Can I claim R&D tax relief for copies of existing products?

When copying can qualify as R&D for tax purposes
Copying or adapting something that already exists can qualify when your work aims to achieve an advance in science or technology and you face uncertainty that competent professionals cannot readily resolve using existing knowledge.
The key test: uncertainty + advance
To qualify, you need to show:
- What advance you were trying to achieve (in scientific or technological terms), and
- What uncertainties stopped you getting there at the outset, and;
- How you tried to resolve them through systematic work (design, prototyping, trials, testing, analysis)
'New to your business' is not enough
If the method is already known in the field and a competent professional could readily do it, HMRC is unlikely to accept it as R&D, even if it’s new to your team.
Common scenarios where copying is more likely to qualify
These are patterns that often involve real uncertainty (the facts will always depend on your specifics).
Reverse engineering where the 'how' isn’t deducible
You may be replicating an outcome, but key details aren’t publicly available or aren’t readily deducible by a competent professional, so you still face genuine uncertainty.
Replicating performance under new constraints
Copying becomes R&D-like when constraints force new technical solutions, for example:
- Different materials or supply chain substitutes
- Tighter tolerances
- New operating environments (temperature, corrosion, sterilisation, load)
- Scaling from prototype to reliable production
Achieving an appreciable technological improvement
Improving an existing product or process can qualify where the improvement is non-trivial in technological terms (not just 'better looking' or 'easier to sell').
When copying does not qualify
Copying is unlikely to qualify if it is mainly:
- Routine replication using standard methods
- Incremental tuning, debugging, or normal optimisation
- Quality control or compliance testing without new uncertainty
- Commercial uncertainty (pricing, customer preference, supplier lead times) rather than technological uncertainty
An useful rule of thumb is: If a competent professional could have delivered the result using established techniques without a meaningful technical unknown, HMRC is likely to see it as non-R&D.
How to explain it in your claim and what HMRC needs to see
Your narrative should make it easy to follow the logic from baseline → uncertainty → work → outcome.
Start with the baseline
- What already existed (product/process/knowledge)
- What you could and couldn’t readily know from public sources
- Why existing information didn’t solve your problem.
Describe the uncertainties clearly
Be specific. 'We weren’t sure if it would work' is weak.

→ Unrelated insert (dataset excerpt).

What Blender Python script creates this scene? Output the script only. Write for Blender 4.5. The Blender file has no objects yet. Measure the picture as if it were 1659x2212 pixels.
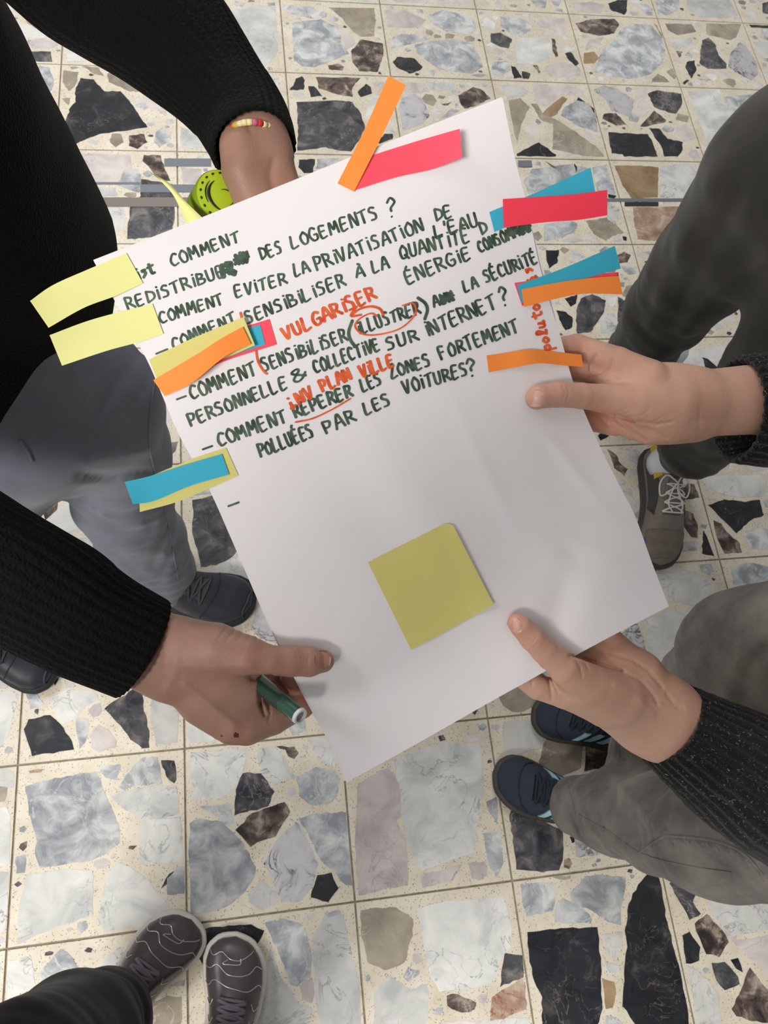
import bpy, bmesh, math, random
import numpy as np
from mathutils import Vector, Matrix
sc = bpy.context.scene
COL = sc.collection
# ---------------------------------------------------------------- camera
# pose measured from the 30 cm floor tiles (image taken as 1659 x 2212)
RC = np.array([[0.986341072086686, -0.10638388557434576, 0.12575276698741158],
               [-0.053595679629539955, -0.9291900966423695, -0.36569559393953893],
               [0.15575234393078452, 0.3539607791717168, -0.922200072743555]])
CC = np.array([0.474361872, -2.232615672, 1.547323494])
FPX = 1635.86
cam = bpy.data.cameras.new('camera'); camo = bpy.data.objects.new('camera', cam); COL.objects.link(camo)
cam.sensor_fit = 'VERTICAL'; cam.sensor_height = 36.0; cam.lens = 36.0 * FPX / 2212.0; cam.clip_start = 0.01
m = Matrix.Identity(4)
for i in range(3):
    m[i][0] = RC[0][i]; m[i][1] = -RC[1][i]; m[i][2] = -RC[2][i]; m[i][3] = CC[i]
camo.matrix_world = m
cam.dof.use_dof = True; cam.dof.focus_distance = 0.60; cam.dof.aperture_fstop = 30
sc.camera = camo
# ---------------------------------------------------------------- world, lamps, exposure
sc.view_settings.view_transform = 'Standard'; sc.view_settings.look = 'None'
sc.view_settings.gamma = 1.0; sc.view_settings.use_curve_mapping = False
sc.view_settings.exposure = 0.12
wd = bpy.data.worlds.new('room_light'); sc.world = wd; wd.use_nodes = True
wd.node_tree.nodes['Background'].inputs[0].default_value = (0.93, 0.96, 1.0, 1)
wd.node_tree.nodes['Background'].inputs[1].default_value = 0.34
def area(name, loc, target, sx, sy, power, col=(1, 1, 1)):
    l = bpy.data.lights.new(name, 'AREA'); l.shape = 'RECTANGLE'; l.size = sx; l.size_y = sy
    l.energy = power; l.color = col
    o = bpy.data.objects.new(name, l); COL.objects.link(o); o.location = loc
    o.rotation_euler = (Vector(target) - Vector(loc)).to_track_quat('-Z', 'Y').to_euler()
    return o
area('ceiling_lamp_key', (-1.1, -3.85, 3.0), (0.3, -2.0, 0.2), 1.2, 0.5, 95, (1.0, 0.97, 0.92))
area('ceiling_lamp_far', (0.3, 0.9, 3.0), (0.5, -0.9, 0.0), 1.3, 0.6, 38, (0.97, 0.98, 1.0))
area('ceiling_lamp_left', (-1.6, -1.2, 3.0), (0.2, -1.9, 0.3), 1.2, 0.5, 34, (0.97, 0.98, 1.0))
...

A better way to frame would be: 'We couldn’t achieve X performance at Y tolerance without Z failure mode, and the solution wasn’t readily deducible.'
Show the systematic work
Outline iterations and learning:
- Prototypes and trials
- Modelling and simulation
- Test design and results
- Failed approaches and what you learned
Evidence to keep for “copying” projects
The strongest claims don’t just tell a story, they can back it up.
Practical evidence examples
- Test plans, lab reports, trial outcomes
- Design logs, CAD/version history, change notes
- Tickets/commits (software) showing iterative problem-solving
- Meeting notes where technical decisions were made
- Records showing who your competent professionals were and what they concluded.
Does the merged scheme change this?
No. From 1 April 2024, most claims fall under the merged R&D tax relief scheme, with ERIS available for certain R&D-intensive loss-making SMEs, but the definition of R&D is still based on the same HMRC guidelines.